Saturday, June 20, 2009

Solar in the Windy City

A plan to install 32,800 panels in a former industrial site on Chicago's South Side would amount to the largest solar power project in an American urban center.

The site for the proposed solar array is promising: Chicago's West Pullman neighborhood. A century ago, this was part of the innovative and prosperous company town built by George Pullman to produce his famous railroad cars. At the time, these were the cutting edge of transportation technology, and the community was considered both an industrial wonder as well as an amazing social experiment. As technology, transportation, and industry changed, the community was left more "on the edge" than at the leading front of prosperity and productivity. The new solar energy plan has the promise to again harness cutting-edge technology as a ticket to rebirth for this once vibrant area.

While we have not seen all the details of the plan, there is a lot to like about the concept:

•"Brownfields" to "Bright Fields"- investment in new, clean energy is per se good, and particularly good when it transforms a community at the heart of old, shuttered, industrial sites, with the legacy of pollution.
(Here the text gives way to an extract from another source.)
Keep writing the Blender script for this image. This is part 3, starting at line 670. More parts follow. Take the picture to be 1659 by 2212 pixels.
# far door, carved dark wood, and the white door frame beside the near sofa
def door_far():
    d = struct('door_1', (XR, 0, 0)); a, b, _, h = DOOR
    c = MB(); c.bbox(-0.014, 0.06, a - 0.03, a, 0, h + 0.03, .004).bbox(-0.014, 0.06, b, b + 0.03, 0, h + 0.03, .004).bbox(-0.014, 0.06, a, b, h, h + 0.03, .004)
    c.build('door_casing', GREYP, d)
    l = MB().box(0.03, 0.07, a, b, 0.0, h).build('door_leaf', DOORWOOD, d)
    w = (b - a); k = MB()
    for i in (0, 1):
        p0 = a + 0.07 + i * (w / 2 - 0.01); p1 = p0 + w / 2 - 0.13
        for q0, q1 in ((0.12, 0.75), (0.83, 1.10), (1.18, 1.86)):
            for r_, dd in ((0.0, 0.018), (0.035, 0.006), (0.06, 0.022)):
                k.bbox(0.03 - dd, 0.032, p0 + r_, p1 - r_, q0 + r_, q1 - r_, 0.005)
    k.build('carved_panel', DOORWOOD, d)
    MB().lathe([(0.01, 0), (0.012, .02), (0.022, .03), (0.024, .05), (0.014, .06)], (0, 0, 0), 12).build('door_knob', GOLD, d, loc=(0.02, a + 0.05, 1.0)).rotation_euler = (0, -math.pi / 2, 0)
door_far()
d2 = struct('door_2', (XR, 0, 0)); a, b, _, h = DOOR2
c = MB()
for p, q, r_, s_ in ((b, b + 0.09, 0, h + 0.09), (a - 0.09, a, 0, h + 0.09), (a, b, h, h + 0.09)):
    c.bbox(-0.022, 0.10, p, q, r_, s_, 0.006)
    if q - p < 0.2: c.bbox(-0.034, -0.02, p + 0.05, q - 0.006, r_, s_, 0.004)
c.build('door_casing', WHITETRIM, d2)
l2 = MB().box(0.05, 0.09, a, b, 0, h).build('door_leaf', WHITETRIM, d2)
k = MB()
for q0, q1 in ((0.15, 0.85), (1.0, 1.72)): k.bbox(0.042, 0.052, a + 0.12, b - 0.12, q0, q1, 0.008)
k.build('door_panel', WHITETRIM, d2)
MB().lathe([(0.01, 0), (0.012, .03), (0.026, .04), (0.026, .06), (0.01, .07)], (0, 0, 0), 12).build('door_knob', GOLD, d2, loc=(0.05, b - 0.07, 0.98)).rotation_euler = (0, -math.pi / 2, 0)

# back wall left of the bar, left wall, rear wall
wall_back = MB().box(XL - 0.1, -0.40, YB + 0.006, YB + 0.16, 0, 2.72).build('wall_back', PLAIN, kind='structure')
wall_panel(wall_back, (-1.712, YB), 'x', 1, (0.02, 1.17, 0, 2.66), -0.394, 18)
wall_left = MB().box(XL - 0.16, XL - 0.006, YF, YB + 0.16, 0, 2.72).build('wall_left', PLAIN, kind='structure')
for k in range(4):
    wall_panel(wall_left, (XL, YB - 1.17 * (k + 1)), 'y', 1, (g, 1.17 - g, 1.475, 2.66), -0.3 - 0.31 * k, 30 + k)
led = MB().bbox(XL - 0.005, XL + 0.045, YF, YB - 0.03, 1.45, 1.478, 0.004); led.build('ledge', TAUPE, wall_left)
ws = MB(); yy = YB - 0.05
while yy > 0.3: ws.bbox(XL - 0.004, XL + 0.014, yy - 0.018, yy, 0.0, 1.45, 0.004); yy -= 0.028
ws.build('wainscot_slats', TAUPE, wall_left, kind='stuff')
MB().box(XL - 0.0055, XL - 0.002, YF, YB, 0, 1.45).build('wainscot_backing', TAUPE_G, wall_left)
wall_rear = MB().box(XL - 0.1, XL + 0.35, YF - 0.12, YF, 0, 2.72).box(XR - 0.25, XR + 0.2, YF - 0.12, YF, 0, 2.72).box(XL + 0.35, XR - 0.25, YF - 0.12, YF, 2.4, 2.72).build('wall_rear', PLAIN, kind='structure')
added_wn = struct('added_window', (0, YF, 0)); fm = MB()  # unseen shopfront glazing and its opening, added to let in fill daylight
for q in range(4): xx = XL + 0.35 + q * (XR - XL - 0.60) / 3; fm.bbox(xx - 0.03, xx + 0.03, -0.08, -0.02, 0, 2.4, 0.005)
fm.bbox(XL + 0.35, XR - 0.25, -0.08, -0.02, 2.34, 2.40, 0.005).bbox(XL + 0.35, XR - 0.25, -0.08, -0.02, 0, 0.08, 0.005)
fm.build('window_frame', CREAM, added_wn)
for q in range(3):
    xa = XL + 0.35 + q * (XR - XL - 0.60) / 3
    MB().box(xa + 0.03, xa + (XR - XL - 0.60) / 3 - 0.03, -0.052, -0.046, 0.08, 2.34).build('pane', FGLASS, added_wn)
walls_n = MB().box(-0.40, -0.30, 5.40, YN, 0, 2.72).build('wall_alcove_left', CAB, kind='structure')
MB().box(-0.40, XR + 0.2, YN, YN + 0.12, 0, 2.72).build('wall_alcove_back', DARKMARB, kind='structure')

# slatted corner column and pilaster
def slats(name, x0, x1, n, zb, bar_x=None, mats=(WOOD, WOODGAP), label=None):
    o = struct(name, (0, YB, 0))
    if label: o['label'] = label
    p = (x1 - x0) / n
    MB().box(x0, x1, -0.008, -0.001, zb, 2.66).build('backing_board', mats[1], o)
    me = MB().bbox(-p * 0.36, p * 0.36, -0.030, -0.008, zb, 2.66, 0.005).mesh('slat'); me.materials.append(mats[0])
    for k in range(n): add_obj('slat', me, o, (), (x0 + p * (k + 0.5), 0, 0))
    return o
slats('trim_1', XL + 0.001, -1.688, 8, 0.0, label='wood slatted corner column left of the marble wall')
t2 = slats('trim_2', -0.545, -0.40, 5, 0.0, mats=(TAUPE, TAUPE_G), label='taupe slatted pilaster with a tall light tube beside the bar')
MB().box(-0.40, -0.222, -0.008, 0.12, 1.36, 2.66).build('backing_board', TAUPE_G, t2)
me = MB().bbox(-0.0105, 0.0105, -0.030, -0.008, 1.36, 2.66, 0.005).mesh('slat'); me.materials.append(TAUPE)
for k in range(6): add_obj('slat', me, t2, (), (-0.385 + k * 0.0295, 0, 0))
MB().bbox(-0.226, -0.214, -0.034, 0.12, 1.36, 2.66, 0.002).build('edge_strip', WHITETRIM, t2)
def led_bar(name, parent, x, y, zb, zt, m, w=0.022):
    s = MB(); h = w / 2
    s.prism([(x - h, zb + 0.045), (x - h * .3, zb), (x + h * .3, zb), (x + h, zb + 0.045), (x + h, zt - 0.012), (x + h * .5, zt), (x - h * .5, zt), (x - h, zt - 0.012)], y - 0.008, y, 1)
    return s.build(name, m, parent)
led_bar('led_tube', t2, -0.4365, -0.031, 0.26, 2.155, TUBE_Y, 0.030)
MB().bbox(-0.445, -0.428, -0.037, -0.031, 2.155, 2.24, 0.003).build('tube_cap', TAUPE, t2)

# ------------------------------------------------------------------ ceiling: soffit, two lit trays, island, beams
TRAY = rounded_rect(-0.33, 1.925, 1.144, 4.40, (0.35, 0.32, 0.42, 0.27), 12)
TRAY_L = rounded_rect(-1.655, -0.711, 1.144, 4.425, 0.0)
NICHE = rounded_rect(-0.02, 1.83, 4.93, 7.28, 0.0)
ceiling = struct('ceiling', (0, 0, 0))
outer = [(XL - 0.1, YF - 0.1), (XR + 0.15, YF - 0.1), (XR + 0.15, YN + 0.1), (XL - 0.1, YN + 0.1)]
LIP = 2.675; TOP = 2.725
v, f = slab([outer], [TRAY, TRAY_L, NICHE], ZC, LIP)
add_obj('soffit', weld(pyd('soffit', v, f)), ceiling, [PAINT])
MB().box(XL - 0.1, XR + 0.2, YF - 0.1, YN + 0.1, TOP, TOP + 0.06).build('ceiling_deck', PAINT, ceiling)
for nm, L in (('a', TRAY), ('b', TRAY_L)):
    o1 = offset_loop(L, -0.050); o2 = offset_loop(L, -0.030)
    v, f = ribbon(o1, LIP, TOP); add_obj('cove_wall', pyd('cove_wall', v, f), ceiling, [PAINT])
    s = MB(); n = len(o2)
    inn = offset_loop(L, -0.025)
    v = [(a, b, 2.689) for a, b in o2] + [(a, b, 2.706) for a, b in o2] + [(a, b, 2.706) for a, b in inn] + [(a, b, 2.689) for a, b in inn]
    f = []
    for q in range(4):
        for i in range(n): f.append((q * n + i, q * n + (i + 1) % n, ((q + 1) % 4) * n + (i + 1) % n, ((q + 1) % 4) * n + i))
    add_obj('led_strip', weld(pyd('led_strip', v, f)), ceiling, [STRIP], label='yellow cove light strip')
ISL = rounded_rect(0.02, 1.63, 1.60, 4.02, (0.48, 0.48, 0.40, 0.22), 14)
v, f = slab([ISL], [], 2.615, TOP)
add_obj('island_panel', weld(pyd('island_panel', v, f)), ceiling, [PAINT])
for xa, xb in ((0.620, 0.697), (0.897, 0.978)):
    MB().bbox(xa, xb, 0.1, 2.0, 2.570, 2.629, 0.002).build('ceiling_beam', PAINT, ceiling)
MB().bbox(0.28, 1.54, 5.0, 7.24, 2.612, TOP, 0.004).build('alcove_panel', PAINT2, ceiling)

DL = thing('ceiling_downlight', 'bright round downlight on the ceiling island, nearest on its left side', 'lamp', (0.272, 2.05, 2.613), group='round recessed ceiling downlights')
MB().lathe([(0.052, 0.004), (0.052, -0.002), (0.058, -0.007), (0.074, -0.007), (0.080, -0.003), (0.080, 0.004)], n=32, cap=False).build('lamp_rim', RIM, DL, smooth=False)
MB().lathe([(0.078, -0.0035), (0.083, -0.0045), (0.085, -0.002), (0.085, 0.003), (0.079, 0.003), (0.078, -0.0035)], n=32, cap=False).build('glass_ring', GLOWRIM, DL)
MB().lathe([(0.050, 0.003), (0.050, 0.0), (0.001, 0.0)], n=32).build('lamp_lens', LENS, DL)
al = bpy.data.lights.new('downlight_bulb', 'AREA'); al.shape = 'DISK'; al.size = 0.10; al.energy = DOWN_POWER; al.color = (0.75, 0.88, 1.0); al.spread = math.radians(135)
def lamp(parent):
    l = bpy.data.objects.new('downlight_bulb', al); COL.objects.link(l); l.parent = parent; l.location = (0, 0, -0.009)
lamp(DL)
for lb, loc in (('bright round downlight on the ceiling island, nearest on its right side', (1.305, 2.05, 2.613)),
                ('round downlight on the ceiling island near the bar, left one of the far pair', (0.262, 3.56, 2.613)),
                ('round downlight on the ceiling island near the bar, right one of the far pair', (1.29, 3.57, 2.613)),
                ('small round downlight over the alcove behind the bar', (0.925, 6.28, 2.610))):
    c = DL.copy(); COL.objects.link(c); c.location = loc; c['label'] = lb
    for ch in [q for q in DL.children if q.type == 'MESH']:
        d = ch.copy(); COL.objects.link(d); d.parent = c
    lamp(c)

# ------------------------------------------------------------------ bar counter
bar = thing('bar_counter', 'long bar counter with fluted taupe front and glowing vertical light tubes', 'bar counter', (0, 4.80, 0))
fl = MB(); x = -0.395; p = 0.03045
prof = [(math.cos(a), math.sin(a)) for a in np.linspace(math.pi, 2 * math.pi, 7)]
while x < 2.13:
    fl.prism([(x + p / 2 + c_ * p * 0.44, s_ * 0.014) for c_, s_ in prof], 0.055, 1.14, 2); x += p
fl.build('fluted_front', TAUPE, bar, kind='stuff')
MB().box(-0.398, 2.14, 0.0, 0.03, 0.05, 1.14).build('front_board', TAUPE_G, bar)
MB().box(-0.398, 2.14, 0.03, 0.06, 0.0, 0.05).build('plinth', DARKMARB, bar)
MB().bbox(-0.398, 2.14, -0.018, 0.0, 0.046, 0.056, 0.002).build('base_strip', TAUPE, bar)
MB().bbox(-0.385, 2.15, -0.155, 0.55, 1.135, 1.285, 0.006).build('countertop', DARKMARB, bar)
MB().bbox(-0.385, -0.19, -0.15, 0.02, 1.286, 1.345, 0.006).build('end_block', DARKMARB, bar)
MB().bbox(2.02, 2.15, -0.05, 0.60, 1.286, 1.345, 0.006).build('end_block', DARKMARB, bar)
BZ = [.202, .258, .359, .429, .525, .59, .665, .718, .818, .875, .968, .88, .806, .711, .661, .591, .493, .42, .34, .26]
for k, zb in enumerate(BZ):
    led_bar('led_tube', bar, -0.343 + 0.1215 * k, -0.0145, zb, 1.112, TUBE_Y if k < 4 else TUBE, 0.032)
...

•Locating solar generation in an urban environment adjacent to customers and a rich built environment will avoid a host of transmission issues that burden large-scale solar farms outside of metropolitan areas.
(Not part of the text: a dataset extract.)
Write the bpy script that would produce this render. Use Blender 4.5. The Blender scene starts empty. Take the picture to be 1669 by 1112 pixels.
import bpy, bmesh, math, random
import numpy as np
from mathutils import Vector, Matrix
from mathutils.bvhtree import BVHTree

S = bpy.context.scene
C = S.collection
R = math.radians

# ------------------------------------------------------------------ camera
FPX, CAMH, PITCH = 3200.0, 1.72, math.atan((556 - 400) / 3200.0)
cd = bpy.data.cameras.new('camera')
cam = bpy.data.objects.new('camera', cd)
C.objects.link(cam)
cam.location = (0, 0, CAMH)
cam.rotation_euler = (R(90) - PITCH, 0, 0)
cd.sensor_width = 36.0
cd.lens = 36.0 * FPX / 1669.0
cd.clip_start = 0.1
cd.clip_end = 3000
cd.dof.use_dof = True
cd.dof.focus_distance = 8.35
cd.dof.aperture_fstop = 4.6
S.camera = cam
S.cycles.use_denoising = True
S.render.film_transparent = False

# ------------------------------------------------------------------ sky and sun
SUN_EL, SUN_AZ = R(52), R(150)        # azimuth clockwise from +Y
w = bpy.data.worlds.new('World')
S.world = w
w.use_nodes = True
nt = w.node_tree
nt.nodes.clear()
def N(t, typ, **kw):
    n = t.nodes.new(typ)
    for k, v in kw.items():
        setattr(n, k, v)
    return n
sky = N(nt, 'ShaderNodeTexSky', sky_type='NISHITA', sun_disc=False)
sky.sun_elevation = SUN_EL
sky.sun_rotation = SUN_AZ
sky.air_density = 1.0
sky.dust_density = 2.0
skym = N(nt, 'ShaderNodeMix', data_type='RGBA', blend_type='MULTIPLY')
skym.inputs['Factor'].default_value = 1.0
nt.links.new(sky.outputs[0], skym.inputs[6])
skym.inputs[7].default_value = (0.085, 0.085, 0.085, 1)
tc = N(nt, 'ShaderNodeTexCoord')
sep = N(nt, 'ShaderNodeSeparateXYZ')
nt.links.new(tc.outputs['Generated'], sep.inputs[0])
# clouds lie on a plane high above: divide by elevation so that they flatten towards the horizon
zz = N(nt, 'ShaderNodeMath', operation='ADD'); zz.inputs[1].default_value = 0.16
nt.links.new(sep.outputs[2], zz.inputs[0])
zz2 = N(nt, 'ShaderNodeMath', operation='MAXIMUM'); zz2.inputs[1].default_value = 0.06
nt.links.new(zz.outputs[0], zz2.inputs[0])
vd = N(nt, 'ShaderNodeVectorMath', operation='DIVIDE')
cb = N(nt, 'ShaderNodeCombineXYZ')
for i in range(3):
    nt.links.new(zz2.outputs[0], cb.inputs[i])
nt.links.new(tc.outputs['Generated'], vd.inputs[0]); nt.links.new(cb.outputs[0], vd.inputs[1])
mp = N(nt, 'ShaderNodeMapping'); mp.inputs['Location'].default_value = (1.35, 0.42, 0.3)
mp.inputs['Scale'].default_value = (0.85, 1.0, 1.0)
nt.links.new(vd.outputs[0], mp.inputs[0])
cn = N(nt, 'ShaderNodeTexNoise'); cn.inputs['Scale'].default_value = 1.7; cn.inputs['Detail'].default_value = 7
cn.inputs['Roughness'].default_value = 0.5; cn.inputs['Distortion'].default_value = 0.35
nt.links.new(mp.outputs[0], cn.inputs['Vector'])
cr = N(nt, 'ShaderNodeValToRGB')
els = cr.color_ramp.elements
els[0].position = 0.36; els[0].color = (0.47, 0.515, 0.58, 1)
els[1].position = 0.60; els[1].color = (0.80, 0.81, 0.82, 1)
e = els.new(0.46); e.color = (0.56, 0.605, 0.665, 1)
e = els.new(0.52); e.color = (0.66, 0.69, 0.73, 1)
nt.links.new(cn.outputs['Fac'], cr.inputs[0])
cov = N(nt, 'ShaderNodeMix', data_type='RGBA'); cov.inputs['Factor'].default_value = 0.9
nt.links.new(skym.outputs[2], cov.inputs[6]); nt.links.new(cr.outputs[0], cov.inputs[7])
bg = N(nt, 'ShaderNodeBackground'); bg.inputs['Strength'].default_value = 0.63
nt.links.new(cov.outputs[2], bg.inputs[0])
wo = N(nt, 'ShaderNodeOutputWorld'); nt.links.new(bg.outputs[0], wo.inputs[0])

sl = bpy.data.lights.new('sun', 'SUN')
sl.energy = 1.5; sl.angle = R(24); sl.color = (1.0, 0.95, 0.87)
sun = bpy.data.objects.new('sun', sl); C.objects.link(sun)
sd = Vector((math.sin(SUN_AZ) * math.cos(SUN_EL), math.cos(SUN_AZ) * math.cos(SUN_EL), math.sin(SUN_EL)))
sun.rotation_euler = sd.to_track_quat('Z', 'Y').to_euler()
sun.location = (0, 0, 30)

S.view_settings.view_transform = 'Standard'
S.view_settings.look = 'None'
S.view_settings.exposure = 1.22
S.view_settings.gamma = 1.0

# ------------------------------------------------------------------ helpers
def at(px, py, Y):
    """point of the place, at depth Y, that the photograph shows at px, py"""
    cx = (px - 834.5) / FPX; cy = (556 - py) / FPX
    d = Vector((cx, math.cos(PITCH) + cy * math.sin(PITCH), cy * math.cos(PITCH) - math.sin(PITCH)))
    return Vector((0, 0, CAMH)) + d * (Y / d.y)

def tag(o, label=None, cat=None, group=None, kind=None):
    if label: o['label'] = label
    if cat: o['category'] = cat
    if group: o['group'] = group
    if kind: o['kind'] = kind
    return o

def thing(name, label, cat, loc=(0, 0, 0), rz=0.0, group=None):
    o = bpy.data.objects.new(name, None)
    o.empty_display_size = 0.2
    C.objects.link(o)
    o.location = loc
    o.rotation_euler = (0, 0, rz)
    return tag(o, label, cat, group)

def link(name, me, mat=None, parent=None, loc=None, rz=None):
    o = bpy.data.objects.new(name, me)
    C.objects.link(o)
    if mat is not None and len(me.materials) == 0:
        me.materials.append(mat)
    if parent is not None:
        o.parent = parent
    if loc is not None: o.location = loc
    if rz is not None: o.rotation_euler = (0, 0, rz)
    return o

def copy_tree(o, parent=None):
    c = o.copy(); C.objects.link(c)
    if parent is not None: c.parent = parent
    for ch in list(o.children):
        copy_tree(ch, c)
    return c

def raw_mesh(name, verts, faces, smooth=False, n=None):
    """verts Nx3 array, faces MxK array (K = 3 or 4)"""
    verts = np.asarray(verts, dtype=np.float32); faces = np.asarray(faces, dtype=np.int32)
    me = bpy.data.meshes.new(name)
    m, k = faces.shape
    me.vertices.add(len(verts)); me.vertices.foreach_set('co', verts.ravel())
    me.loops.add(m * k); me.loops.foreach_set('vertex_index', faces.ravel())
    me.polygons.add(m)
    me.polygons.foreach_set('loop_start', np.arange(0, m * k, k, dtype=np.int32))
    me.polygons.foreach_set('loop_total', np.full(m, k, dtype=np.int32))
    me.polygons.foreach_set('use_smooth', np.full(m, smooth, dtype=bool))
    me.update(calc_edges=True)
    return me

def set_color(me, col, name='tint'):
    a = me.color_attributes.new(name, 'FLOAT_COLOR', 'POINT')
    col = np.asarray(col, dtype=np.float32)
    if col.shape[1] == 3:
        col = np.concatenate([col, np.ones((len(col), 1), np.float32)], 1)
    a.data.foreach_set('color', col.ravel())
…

•Green Jobs where they are needed - Chicago's South Side needs good jobs and will be the likely recipient of the many new green jobs that the project would create, reinvigorating the local economy.



•As more of clean energy projects like this are established, the economies of scale will help to drive down the cost of solar technology.


Proposals like this one show the potential to clean up both our cities and our energy supply while bolstering the economy and environment. Apparently, not everyone shares this optimism. Comment forums; however, are rife with posts that rip the plan, complain that renewable energy is a waste and mock solar in "the Windy City." These naysayers have little faith in American ingenuity and capacity to create new technologies and build a clean energy economy.